The facts of this case will be of particular interest to both public and private employers, especially in the current economic climate. Ms Cordell, who is profoundly deaf, is employed by the Foreign & Commonwealth Office (FCO). When posted abroad to Warsaw, the FCO provided her with the support of "lipspeakers", at an annual cost of around £146,000. When Ms Cordell later accepted the offer of a job inKazakhstan, the FCO applied its Reasonable Adjustment (RA) policy, which subjected adjustments to a specific procedure for assessing reasonableness. The likely annual cost of providing lipspeakers for this role, which was around £250,000, led to the job offer being withdrawn. Ms Cordell claimed that this constituted disability discrimination. She compared the cost of the adjustment with the FCO's contribution towards school fees for children of employees posted abroad.

The Employment Tribunal dismissed Ms Cordell's claims, confirming that the FCO did not directly discriminate against her or breach its duty to make reasonable adjustments. On any objective test, the cost of the adjustments was 'simply unreasonable'. It amounted to five times Ms Cordell's salary; was more than the entire annual cost of employing local staff at the Kazakhstan embassy; accounted for a large amount of the FCO disability budget and exceeded the next largest expenditure on adjustments for an individual by about £200,000 per year. The maximum cost under FCO's policy to contribute towards school fees was around £175,000.

The EAT upheld this decision. It stated that tribunals are required to make a judgment on the basis of what they consider 'right and just' in their capacity as an industrial jury. Relevant considerations relating to reasonableness may include the size of any budget dedicated to reasonable adjustments; what employers have chosen to spend in comparable situations; what other employers are prepared to spend; and any collective agreement or other indication of what level of expenditure is regarded as appropriate by representative organisations. However, such considerations can only help up to a point. The EAT noted that there remains 'no objective measure for calibrating the value of one kind of expenditure against another'.  The EAT also confirmed that what employers are prepared to expend elsewhere (e.g. contributing to school fees) can never be more than suggestive or indicative when it comes to the question of whether it was reasonable to expect them to meet the cost of a given adjustment.
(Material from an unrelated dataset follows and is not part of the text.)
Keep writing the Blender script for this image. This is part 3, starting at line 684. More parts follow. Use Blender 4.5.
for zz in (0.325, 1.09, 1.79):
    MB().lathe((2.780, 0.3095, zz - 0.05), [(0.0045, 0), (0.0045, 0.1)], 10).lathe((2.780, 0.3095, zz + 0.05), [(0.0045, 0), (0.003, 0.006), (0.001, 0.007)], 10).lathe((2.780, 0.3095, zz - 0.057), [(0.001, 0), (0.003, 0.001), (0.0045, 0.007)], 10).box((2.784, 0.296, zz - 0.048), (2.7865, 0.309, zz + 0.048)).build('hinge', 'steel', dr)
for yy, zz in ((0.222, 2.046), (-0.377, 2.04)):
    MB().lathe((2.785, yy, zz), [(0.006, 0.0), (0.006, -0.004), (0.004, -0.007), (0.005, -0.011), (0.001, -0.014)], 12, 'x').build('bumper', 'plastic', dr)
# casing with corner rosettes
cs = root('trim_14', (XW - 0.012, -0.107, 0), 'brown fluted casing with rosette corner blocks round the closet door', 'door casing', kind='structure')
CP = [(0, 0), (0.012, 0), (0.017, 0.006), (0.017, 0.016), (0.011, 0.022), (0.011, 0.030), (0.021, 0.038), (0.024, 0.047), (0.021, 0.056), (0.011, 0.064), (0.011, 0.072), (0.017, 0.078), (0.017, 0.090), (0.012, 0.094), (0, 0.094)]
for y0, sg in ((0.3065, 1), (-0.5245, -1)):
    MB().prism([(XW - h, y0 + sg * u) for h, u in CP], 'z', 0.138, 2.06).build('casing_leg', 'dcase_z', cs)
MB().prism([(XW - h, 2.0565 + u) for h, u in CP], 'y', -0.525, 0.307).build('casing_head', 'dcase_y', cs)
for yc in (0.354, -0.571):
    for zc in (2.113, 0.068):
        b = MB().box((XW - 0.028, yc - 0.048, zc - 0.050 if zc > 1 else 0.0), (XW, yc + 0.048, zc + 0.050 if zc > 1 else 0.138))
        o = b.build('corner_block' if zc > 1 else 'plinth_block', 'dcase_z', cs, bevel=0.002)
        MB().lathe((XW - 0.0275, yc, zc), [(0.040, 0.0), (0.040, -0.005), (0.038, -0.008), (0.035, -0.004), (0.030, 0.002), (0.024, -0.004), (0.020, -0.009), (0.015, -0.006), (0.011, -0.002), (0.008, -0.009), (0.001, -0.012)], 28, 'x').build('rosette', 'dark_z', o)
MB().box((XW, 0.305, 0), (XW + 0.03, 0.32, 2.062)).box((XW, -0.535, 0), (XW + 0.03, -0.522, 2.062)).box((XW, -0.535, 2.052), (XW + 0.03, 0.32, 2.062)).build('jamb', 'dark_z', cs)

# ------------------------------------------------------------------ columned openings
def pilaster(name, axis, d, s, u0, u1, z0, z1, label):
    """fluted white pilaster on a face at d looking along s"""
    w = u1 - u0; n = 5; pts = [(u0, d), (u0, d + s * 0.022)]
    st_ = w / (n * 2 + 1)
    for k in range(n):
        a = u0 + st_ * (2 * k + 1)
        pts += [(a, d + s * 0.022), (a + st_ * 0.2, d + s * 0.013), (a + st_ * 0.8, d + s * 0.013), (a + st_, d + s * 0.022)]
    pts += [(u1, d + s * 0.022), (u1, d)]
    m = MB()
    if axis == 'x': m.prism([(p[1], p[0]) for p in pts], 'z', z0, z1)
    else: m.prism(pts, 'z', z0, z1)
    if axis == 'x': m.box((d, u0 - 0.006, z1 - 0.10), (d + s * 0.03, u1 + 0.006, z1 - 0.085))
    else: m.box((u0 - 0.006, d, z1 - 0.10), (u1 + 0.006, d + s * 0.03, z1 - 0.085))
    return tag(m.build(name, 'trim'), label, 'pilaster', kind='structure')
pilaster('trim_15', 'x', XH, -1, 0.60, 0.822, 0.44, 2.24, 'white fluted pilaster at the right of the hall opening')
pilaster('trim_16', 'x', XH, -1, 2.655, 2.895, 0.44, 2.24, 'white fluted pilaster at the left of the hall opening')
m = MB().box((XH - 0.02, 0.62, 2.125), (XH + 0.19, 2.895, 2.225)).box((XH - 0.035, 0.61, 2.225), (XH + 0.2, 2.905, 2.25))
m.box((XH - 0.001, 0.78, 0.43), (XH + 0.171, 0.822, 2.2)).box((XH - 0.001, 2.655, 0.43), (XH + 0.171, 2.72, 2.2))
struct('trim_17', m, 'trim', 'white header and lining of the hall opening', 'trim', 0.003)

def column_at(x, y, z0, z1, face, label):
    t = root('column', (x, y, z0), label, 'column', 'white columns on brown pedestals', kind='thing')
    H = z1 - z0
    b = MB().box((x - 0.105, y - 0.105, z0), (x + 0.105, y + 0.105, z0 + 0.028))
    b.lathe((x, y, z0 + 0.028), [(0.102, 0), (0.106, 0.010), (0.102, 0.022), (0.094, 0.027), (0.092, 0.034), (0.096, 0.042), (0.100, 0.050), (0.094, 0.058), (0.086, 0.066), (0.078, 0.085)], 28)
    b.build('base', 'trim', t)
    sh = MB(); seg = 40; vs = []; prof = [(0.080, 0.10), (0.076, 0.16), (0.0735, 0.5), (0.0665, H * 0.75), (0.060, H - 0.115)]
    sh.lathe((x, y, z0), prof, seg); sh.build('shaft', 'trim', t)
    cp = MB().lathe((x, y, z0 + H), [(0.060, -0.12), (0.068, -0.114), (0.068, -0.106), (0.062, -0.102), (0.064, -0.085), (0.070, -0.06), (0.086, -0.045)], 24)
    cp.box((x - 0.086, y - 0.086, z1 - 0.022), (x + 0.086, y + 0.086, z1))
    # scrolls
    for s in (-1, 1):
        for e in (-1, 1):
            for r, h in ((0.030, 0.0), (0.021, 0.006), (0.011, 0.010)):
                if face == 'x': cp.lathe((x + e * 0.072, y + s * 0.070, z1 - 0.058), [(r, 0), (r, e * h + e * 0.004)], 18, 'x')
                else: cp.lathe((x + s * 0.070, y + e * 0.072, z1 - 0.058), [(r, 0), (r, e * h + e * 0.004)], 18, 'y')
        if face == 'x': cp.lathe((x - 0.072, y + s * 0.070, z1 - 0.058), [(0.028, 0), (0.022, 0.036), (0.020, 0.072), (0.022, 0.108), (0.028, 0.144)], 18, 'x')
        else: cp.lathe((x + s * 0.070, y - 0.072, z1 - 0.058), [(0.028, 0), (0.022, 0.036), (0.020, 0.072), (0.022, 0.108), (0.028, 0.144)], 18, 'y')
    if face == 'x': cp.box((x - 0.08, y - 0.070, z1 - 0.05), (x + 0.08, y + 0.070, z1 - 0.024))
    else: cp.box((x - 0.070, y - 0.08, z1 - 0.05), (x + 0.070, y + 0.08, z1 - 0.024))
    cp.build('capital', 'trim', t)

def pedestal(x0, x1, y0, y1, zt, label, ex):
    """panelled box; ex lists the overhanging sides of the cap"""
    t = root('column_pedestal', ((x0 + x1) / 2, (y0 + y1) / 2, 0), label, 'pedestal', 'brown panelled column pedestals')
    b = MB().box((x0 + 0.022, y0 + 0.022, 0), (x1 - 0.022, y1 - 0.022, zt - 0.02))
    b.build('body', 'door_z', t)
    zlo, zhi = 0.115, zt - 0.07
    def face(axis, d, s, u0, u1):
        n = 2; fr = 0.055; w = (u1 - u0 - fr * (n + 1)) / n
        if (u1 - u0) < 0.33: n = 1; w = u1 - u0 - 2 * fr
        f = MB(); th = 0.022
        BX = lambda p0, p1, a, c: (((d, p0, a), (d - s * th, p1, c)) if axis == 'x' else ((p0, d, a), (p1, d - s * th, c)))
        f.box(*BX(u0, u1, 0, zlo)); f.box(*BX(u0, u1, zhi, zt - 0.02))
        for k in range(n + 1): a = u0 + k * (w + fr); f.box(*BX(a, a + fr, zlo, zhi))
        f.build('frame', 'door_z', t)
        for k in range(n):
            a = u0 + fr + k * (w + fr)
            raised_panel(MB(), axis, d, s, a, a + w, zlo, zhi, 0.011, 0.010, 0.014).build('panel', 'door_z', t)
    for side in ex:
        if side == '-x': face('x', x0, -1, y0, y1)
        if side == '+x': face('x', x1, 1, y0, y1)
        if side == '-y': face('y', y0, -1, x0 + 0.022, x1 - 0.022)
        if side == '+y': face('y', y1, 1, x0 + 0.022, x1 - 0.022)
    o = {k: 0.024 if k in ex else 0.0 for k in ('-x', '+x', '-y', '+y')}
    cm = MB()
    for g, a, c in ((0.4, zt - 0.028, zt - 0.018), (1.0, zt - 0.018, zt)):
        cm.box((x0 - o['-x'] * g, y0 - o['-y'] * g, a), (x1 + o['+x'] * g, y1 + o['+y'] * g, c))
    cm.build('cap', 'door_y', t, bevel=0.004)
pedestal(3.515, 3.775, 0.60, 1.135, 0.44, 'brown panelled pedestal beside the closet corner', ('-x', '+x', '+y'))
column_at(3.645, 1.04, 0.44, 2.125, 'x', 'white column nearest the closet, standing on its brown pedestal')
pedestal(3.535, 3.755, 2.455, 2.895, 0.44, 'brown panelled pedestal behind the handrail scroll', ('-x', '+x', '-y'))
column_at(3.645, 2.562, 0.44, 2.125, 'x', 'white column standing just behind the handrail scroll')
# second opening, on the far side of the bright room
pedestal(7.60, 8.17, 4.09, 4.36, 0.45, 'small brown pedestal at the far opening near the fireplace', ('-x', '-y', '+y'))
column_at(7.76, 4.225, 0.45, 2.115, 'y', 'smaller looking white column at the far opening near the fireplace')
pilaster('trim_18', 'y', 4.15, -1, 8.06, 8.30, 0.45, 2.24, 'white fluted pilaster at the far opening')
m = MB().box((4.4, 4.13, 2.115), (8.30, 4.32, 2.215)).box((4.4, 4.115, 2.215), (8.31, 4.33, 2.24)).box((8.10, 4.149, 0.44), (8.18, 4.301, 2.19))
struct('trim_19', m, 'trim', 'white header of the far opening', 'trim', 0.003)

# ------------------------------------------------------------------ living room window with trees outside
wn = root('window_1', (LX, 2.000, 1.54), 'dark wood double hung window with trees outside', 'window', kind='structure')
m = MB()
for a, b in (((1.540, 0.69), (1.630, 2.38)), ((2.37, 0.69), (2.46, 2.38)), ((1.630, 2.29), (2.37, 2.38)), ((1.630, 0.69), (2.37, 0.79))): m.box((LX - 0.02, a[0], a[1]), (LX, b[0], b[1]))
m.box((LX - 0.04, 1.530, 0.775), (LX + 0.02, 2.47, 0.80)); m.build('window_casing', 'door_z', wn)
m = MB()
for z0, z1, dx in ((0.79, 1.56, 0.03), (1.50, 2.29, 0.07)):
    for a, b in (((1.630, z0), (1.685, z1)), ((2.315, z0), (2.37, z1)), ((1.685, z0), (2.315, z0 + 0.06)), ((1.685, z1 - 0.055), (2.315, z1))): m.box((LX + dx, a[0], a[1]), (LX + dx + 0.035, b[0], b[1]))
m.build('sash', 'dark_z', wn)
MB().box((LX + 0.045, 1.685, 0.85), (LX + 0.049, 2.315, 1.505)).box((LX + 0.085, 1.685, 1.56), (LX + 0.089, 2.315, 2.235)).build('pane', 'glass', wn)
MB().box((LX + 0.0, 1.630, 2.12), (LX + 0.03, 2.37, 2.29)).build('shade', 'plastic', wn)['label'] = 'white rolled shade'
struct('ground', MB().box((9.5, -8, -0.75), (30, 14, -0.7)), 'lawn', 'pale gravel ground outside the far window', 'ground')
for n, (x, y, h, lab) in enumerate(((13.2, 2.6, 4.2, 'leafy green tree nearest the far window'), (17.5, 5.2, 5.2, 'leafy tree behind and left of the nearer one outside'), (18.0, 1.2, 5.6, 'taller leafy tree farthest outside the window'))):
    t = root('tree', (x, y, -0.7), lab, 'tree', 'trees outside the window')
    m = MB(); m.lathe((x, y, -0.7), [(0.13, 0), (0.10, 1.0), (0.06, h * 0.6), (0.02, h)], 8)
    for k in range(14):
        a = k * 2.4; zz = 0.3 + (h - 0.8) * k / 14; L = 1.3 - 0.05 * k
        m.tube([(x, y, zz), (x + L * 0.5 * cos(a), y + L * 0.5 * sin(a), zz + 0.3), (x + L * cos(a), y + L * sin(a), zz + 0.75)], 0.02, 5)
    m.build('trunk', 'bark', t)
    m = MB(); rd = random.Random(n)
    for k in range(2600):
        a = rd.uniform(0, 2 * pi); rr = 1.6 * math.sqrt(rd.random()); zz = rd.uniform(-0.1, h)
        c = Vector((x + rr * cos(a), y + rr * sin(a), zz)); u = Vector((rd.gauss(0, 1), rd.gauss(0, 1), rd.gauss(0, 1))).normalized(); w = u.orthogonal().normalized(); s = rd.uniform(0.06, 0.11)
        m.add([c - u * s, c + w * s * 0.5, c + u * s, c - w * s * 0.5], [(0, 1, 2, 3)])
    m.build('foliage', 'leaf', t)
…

It is worth noting that this case was brought under the former Disability Discrimination Act 1995. Similar principles apply under the Equality Act 2010, but Ms Cordell could also claim that the withdrawal of the job offer was 'discrimination arising from disability'. This could be justified if it was a 'proportionate means of achieving a legitimate aim'. It remains unclear whether cost alone can justify discrimination in these circumstances, but this decision does provide employers with welcome guidance on how cost can make proposed adjustments unreasonable.